WORK TO BE COMPLETED>
Sort through the data and copy the lines holding the word "scene".

☆ ☆ ☆ ☆

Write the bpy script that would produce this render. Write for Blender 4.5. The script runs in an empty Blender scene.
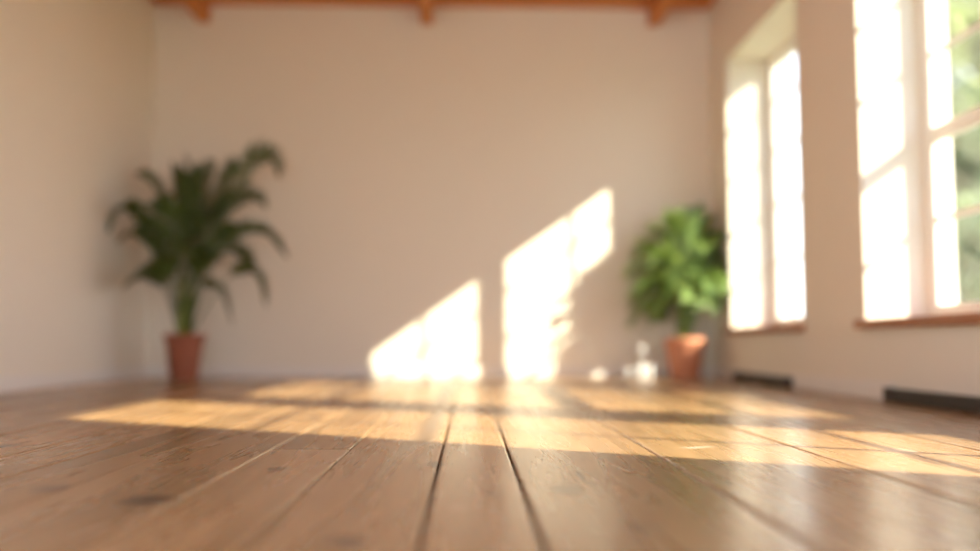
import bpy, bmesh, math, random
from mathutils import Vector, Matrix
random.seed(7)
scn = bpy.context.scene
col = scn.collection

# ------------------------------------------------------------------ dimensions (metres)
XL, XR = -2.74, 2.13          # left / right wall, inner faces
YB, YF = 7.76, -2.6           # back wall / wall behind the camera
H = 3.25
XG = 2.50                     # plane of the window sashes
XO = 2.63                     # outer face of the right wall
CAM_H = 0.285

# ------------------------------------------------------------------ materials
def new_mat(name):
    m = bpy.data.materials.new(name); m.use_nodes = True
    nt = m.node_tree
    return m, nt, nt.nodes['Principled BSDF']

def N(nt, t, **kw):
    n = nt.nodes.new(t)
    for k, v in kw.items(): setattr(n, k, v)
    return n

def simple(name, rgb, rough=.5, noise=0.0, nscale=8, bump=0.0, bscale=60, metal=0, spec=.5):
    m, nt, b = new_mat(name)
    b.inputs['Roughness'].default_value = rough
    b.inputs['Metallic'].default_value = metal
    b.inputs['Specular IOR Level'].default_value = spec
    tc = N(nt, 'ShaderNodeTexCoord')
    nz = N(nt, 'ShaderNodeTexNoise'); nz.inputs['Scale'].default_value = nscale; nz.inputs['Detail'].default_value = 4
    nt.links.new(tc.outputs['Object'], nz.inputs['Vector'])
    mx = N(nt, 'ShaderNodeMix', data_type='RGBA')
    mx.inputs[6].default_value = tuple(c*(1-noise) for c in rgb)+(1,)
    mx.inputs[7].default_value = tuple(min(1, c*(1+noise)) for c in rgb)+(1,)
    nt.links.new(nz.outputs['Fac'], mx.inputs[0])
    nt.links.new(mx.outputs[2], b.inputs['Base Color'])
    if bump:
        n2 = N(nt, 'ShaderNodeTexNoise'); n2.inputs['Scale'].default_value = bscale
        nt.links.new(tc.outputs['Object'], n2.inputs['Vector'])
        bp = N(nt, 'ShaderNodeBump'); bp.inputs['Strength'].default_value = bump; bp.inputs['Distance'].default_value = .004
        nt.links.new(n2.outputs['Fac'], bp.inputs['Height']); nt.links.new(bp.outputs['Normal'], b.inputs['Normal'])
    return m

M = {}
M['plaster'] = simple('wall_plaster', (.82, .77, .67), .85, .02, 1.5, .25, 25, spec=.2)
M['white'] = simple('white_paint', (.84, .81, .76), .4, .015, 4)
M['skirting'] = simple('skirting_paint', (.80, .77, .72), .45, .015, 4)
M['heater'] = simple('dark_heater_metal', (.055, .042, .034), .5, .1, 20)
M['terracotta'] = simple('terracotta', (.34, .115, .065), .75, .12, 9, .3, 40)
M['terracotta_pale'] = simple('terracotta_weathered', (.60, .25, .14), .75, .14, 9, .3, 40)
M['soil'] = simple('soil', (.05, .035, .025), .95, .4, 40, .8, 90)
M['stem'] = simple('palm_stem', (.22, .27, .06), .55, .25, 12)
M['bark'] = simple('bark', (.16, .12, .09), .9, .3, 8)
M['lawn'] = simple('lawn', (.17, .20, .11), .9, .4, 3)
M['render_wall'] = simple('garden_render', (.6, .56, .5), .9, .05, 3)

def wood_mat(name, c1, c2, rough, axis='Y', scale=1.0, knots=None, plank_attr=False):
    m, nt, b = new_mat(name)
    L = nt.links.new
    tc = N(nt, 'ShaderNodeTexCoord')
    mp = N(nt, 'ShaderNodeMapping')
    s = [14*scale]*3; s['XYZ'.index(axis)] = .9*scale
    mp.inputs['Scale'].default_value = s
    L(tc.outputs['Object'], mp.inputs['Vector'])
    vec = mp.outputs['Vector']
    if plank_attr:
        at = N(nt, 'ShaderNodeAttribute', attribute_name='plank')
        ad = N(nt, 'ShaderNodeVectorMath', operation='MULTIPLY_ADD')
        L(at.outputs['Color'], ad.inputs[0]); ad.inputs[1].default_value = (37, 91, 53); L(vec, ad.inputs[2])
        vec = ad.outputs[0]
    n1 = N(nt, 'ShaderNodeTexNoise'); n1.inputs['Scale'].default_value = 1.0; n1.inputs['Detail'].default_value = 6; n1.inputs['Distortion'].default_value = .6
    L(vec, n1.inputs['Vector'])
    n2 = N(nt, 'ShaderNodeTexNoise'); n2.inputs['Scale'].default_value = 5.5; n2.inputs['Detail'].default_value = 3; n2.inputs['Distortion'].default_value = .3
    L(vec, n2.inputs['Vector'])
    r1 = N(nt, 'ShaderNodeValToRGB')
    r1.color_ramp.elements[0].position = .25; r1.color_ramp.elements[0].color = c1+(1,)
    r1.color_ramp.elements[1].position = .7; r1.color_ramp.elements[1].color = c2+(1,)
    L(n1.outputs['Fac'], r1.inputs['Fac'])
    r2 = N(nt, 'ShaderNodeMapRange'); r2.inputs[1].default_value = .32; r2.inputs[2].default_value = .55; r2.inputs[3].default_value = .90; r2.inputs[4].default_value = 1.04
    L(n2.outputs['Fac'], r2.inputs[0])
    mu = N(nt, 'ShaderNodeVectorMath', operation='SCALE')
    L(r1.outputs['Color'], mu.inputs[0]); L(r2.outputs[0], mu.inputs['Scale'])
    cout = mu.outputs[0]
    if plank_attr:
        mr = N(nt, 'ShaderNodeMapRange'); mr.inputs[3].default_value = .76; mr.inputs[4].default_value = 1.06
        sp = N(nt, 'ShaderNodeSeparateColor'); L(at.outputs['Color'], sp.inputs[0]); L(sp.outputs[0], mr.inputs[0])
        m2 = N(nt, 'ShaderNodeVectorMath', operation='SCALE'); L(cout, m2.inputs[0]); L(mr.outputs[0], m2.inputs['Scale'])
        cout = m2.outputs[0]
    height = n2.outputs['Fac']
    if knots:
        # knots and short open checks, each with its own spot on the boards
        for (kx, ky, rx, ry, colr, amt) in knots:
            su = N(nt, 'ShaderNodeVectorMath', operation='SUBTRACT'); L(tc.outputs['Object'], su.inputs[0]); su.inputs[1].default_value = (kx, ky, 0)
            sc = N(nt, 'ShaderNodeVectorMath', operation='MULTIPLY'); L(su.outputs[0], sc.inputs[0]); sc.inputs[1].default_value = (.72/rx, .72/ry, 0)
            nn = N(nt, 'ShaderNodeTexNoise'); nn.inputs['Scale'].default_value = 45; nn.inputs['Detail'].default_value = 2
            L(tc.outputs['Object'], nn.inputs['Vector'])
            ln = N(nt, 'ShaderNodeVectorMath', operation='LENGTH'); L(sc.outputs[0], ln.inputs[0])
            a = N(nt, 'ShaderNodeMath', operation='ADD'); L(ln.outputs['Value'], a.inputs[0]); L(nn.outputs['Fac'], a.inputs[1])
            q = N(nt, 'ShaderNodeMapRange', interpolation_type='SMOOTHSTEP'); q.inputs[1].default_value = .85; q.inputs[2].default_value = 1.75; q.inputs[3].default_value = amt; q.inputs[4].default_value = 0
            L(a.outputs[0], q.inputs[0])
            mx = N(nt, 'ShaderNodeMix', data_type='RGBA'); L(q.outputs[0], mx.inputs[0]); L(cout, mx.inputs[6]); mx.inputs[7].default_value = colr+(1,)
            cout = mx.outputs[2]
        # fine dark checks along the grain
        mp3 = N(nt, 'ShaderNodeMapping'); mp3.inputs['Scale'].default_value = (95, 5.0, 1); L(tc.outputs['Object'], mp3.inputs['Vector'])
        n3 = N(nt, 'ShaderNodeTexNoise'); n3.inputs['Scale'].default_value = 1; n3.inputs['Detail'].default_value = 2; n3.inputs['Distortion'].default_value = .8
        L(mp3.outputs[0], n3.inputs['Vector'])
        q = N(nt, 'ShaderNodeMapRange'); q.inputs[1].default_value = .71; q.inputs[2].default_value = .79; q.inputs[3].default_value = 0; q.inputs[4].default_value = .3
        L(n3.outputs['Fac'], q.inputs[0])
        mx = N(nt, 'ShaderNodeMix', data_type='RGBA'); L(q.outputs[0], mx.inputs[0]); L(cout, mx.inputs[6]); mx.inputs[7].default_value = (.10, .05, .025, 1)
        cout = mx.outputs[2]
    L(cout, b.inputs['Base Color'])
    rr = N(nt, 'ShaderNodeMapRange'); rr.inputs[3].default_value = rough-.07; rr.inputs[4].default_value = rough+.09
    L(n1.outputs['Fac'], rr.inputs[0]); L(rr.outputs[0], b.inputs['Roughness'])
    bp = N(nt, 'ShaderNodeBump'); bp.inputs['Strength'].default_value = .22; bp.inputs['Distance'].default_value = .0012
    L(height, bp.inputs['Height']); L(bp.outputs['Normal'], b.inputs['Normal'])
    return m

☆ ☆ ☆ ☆

SOLUTION TO THIS EXERCISE>
Write the bpy script that would produce this render. Write for Blender 4.5. The script runs in an empty Blender scene.
scn = bpy.context.scene